11 - Logical Empiricism and the History and Sociology of Science

from Part III - Logical Empiricism and the Philosophy of the Special Sciences



Our image of logical empiricism has changed dramatically during the last two decades. One of the entrenched views proven wrong was that the logical empiricists were not interested in the historical and social context of science and of philosophy of science. Today we know that some of the most important members of the Vienna Circle (especially Neurath, Carnap, Frank, and Hahn) were perfectly aware of the fact that their efforts to elaborate a new philosophical conception of scientific knowledge were by no means “neutral” in respect to the social conditions and political struggles of the time. Carnap's foreword to Der logische Aufbau der Welt in 1928 and the Vienna Circle's manifesto of 1929 are only the best known examples. Yet it is not that easy to find explicit answers to the questions of which part history and sociology of science should play in the “orchestrated” unified science (to borrow an expression Neurath adopted) and how the relation between history and sociology of science and philosophy of science should be conceived. To reconstruct such an answer is the purpose of this chapter.

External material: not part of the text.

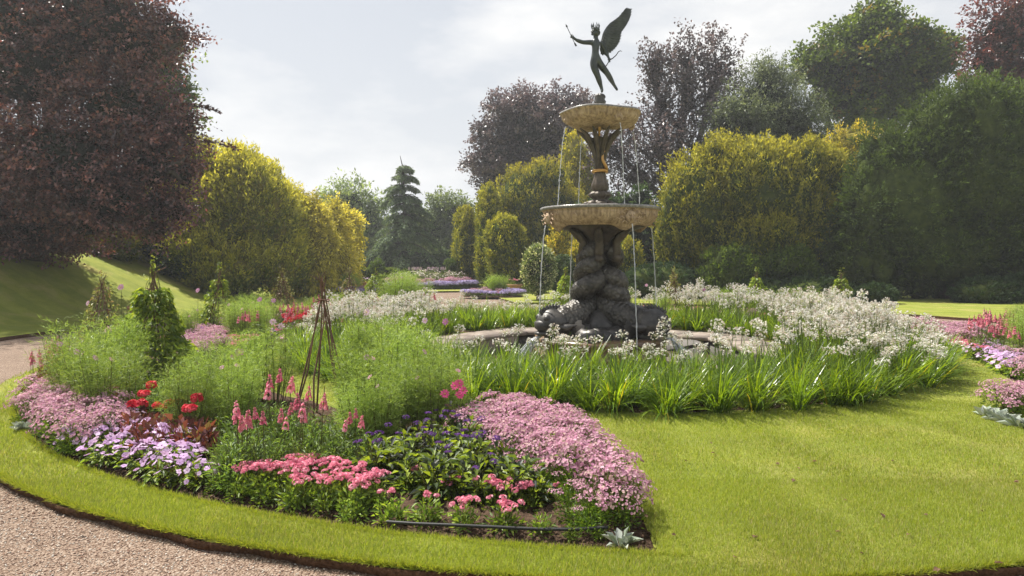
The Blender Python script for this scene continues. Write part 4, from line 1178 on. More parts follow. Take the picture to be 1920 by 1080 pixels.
def agapanthus(x, y, sc, label, group, nf, out_lean, hs=1.0):
    t = thing('agapanthus_plant', label, 'agapanthus', (x, y, -.01), 0, group, sc)
    lo = obj('leaf_clump', aga_leaf[rng.integers(0, 6)], t); lo.rotation_mode = 'QUATERNION'
    ddx, ddy = x - FX, y - FY; dd = math.hypot(ddx, ddy); tl = (out_lean * 1.3 + rng.normal(0, .09)) * (dd > 4.3)
    lo.rotation_quaternion = (Matrix.Rotation(tl, 4, Vector((-ddy / dd, ddx / dd, 0))) @ Matrix.Rotation(rng.uniform(0, 6.28), 4, 'Z')).to_quaternion(); lo.scale = (1, 1, rng.uniform(.82, 1.12))
    for q in range(nf):
        f = obj('flower_head', aga_head[rng.integers(0, 6)], t); a = rng.uniform(0, 6.28); r = rng.uniform(0, .16)
        f.location = (r * math.cos(a), r * math.sin(a), 0)
        dx, dy = x - FX, y - FY; d = math.hypot(dx, dy); k = out_lean + rng.normal(0, .06)
        f.rotation_euler = (-dy / d * k + rng.normal(0, .07), dx / d * k + rng.normal(0, .07), rng.uniform(0, 6.28)); f.scale = (1, 1, hs * rng.uniform(.82, 1.08))
    return t

# fill helpers -------------------------------------------------------
def poly_pts(poly, spacing, z=0.0, keep=None, jitter=.32):
    """points at a spacing on the ground under an outline that was seen at height z"""
    q = np.array([G(v_[0], v_[1], v_[2] if len(v_) > 2 else z) for v_ in poly])
    return fill(q, spacing, keep, jitter)
def fill(q, spacing, keep=None, jitter=.32):
    x0, y0 = q.min(0); x1, y1 = q.max(0); pts = []
    yy = y0; row = 0
    while yy < y1:
        xx = x0 + (row % 2) * spacing * .5
        while xx < x1:
            px, py = xx + rng.uniform(-1, 1) * spacing * jitter, yy + rng.uniform(-1, 1) * spacing * jitter
            c = False; j = len(q) - 1
            for i in range(len(q)):
                if (q[i][1] > py) != (q[j][1] > py) and px < (q[j][0] - q[i][0]) * (py - q[i][1]) / (q[j][1] - q[i][1]) + q[i][0]: c = not c
                j = i
            if c and (keep is None or keep(px, py)): pts.append((px, py))
            xx += spacing
        yy += spacing * .87; row += 1
    return pts
INB = lambda m_: (lambda x, y: bool(in_bed(np.array([x]), np.array([y]), m_)[0]))

# ================================================================== trees and hedges
def lump(d, seed, f=2.2):
    o = np.random.default_rng(seed).uniform(0, 6.28, 9)
    return (np.sin(d[:, 0] * f + o[0]) * np.cos(d[:, 1] * f + o[1]) + np.sin(d[:, 2] * f * 1.2 + o[2] + d[:, 0] * 1.7)
            + .6 * np.sin(d[:, 0] * f * 2.3 + o[3]) * np.sin(d[:, 2] * f * 2.1 + o[4]) + .5 * np.cos(d[:, 1] * f * 2.6 + o[5] + d[:, 2] * 3)) / 2.4
def crown_geo(lobes, n, st, seed=1, core=True, zmin=None):
    """lobes: [(centre xyz, radii xyz)]; n leaves in clumps over the lobes' surfaces"""
    rs_ = np.random.default_rng(seed); main = list(lobes)
    nb_ = st.get('bil', 0)
    if nb_:                                    # smaller billows standing out of each mass
        bw, bh, bo = st.get('bshape', (.30, .42, .86)); subs = []
        for c, r in main:
            r = np.array(r, float); d_ = unit(rs_.normal(size=(nb_, 3)))
            for dd in d_:
                if dd[1] > .6: continue
                k_ = rs_.uniform(.65, 1.25); subs.append((np.array(c) + dd * r * bo, (r[0] * bw * k_, r[1] * bw * k_, r[2] * bh * k_)))
        lobes = main + subs
    Cn = np.array([l_[0] for l_ in lobes], float); Rd = np.array([l_[1] for l_ in lobes], float)
    area = (Rd[:, 0] * Rd[:, 2] + Rd[:, 1] * Rd[:, 2] + Rd[:, 0] * Rd[:, 1]); pr = area / area.sum()
    k = st['k']; nc = int(n / k * (2.6 if nb_ else 1.9))
    li = rs_.choice(len(lobes), nc, p=pr); d = unit(rs_.normal(size=(nc, 3)))
    lp = lump(d, seed, st.get('lf', 3.0)) if False else np.zeros(nc)
    for q in range(len(lobes)):
        m_ = li == q; lp[m_] = lump(d[m_], seed + q * 7, st.get('lf', 3.0))
    dep = rs_.uniform(st.get('depth', .25) * -1, 0.045, nc)
    f = 1 + st.get('amp', .12) * lp + dep
    C = Cn[li] + d * Rd[li] * f[:, None]
    keep = np.ones(nc, bool)
    for q in range(len(lobes)):
        e = np.linalg.norm((C - Cn[q]) / Rd[q], axis=1); keep &= (e > st.get('inner', .72)) | (li == q)
    back = d[:, 1] > .35
    keep &= ~(back & (rs_.uniform(0, 1, nc) < .65))
    keep &= C[:, 2] > (.05 if zmin is None else zmin)
    C, d, lp, dep = C[keep][:int(n / k)], d[keep][:int(n / k)], lp[keep][:int(n / k)], dep[keep][:int(n / k)]
    nc = len(C)
    A = unit(d * st['out'] + np.array([0, 0, 1.]) * st['up'] + rs_.normal(0, st.get('rand', .3), (nc, 3)))
    tt = rs_.uniform(0, 1, (nc, k))
    Lc = st['len'] * rs_.uniform(.6, 1.3, (nc, 1, 1)); sp_ = st['spread']
    off = rs_.normal(0, 1, (nc, k, 3)) * sp_; off[..., 2] *= st.get('flat', 1.0)
    B = C[:, None] + A[:, None] * (tt[..., None] - .5) * Lc + off * (1.15 - .75 * tt[..., None] * st.get('taper', 1.0))
    Dl = A[:, None] * st.get('along', 1.0) + rs_.normal(0, st.get('lr', .6), (nc, k, 3))
    Dl[..., 2] -= st.get('droop', 0)
    N = rs_.normal(0, .6, (nc, k, 3)) + np.array([0, 0, 1.]) * st.get('nup', 1.0)
    c0, c1 = np.array(st['c0']), np.array(st['c1'])
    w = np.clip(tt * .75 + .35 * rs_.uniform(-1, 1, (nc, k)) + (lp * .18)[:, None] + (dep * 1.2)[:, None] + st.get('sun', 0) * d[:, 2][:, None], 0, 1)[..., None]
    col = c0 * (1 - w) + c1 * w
    if 'c2' in st:
        m2 = (rs_.uniform(0, 1, (nc, 1, 1)) < st.get('p2', .15)) * (rs_.uniform(0, 1, (nc, k, 1)) < .8); col = np.where(m2, np.array(st['c2']), col)
    col = col * rs_.uniform(.78, 1.22, (nc, 1, 1)) * rs_.uniform(.82, 1.18, (nc, k, 1))
    g = Geo()
    m = nc * k
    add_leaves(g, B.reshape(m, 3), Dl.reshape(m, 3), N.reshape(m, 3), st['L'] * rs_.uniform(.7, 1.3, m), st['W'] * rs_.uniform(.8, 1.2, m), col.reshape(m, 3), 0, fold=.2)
    if core:  # solid blobs added within the lobes so light cannot pass through
        for q, (c, r) in enumerate(zip(Cn, Rd)):
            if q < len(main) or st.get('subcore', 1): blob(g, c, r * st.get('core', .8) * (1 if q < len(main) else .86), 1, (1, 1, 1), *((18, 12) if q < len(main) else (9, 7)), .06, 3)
    return g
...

One reason why the aspect of logical empiricism that concerns us here has escaped attention for so long is that the type of contextualization of science which Neurath, Frank and Zilsel intended did not fit very well into the twentieth-century debates through which the sociology of science defined itself as an autonomous discipline. This holds for the debates in the 1920s and ’30s about the sociologies of science developed by Max Scheler and Karl Mannheim just as much as for Robert Merton’s, which dominated the international discussion in the 1940s and ’50s. In both cases the subject matter of the new discipline was delimited against two competitors: first, against Marxist social theory and its materialist thesis that being determines consciousness; second, against philosophy (with similar arguments as in the dispute about psychologism prior to World War I).